AIM OF THE TASK: Retype the material in full, keeping every word the same.

RECORD EXCERPTS:
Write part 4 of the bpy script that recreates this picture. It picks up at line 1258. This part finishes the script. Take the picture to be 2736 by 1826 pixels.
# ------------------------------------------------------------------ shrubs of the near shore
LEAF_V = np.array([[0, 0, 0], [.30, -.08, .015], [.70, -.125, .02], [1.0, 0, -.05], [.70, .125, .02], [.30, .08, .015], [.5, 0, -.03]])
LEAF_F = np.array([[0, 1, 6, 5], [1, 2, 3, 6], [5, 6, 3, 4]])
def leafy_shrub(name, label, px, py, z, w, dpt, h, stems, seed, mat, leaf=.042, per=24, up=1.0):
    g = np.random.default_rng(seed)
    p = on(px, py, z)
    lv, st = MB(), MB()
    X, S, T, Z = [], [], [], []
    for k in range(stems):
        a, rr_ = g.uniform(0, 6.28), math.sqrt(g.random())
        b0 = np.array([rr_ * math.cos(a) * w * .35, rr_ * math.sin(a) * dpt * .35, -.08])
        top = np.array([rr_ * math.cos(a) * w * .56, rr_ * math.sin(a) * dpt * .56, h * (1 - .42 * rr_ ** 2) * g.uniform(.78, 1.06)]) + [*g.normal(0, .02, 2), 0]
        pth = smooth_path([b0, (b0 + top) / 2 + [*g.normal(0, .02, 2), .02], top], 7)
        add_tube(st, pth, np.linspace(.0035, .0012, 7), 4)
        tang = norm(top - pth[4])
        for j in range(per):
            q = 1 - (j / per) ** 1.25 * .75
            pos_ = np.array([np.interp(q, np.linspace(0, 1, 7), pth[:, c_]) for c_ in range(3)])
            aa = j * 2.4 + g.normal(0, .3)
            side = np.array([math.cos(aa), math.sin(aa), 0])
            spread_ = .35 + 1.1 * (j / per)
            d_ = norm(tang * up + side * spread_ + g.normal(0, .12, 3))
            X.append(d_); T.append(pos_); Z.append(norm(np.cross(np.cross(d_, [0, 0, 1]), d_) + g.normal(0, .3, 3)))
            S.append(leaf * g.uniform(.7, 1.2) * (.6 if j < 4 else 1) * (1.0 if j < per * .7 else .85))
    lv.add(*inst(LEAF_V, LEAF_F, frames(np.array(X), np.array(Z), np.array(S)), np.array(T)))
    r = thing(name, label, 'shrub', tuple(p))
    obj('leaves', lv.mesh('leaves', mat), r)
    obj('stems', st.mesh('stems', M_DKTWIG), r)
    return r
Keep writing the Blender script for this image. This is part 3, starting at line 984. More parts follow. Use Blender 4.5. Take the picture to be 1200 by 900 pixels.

SOLUTION TO THE EXERCISE:
Write part 4 of the bpy script that recreates this picture. It picks up at line 1258. This part finishes the script. Take the picture to be 2736 by 1826 pixels.
# ------------------------------------------------------------------ shrubs of the near shore
LEAF_V = np.array([[0, 0, 0], [.30, -.08, .015], [.70, -.125, .02], [1.0, 0, -.05], [.70, .125, .02], [.30, .08, .015], [.5, 0, -.03]])
LEAF_F = np.array([[0, 1, 6, 5], [1, 2, 3, 6], [5, 6, 3, 4]])
def leafy_shrub(name, label, px, py, z, w, dpt, h, stems, seed, mat, leaf=.042, per=24, up=1.0):
    g = np.random.default_rng(seed)
    p = on(px, py, z)
    lv, st = MB(), MB()
    X, S, T, Z = [], [], [], []
    for k in range(stems):
        a, rr_ = g.uniform(0, 6.28), math.sqrt(g.random())
        b0 = np.array([rr_ * math.cos(a) * w * .35, rr_ * math.sin(a) * dpt * .35, -.08])
        top = np.array([rr_ * math.cos(a) * w * .56, rr_ * math.sin(a) * dpt * .56, h * (1 - .42 * rr_ ** 2) * g.uniform(.78, 1.06)]) + [*g.normal(0, .02, 2), 0]
        pth = smooth_path([b0, (b0 + top) / 2 + [*g.normal(0, .02, 2), .02], top], 7)
        add_tube(st, pth, np.linspace(.0035, .0012, 7), 4)
        tang = norm(top - pth[4])
        for j in range(per):
            q = 1 - (j / per) ** 1.25 * .75
            pos_ = np.array([np.interp(q, np.linspace(0, 1, 7), pth[:, c_]) for c_ in range(3)])
            aa = j * 2.4 + g.normal(0, .3)
            side = np.array([math.cos(aa), math.sin(aa), 0])
            spread_ = .35 + 1.1 * (j / per)
            d_ = norm(tang * up + side * spread_ + g.normal(0, .12, 3))
            X.append(d_); T.append(pos_); Z.append(norm(np.cross(np.cross(d_, [0, 0, 1]), d_) + g.normal(0, .3, 3)))
            S.append(leaf * g.uniform(.7, 1.2) * (.6 if j < 4 else 1) * (1.0 if j < per * .7 else .85))
    lv.add(*inst(LEAF_V, LEAF_F, frames(np.array(X), np.array(Z), np.array(S)), np.array(T)))
    r = thing(name, label, 'shrub', tuple(p))
    obj('leaves', lv.mesh('leaves', mat), r)
    obj('stems', st.mesh('stems', M_DKTWIG), r)
    return r
Keep writing the Blender script for this image. This is part 3, starting at line 984. More parts follow. Use Blender 4.5. Take the picture to be 1200 by 900 pixels.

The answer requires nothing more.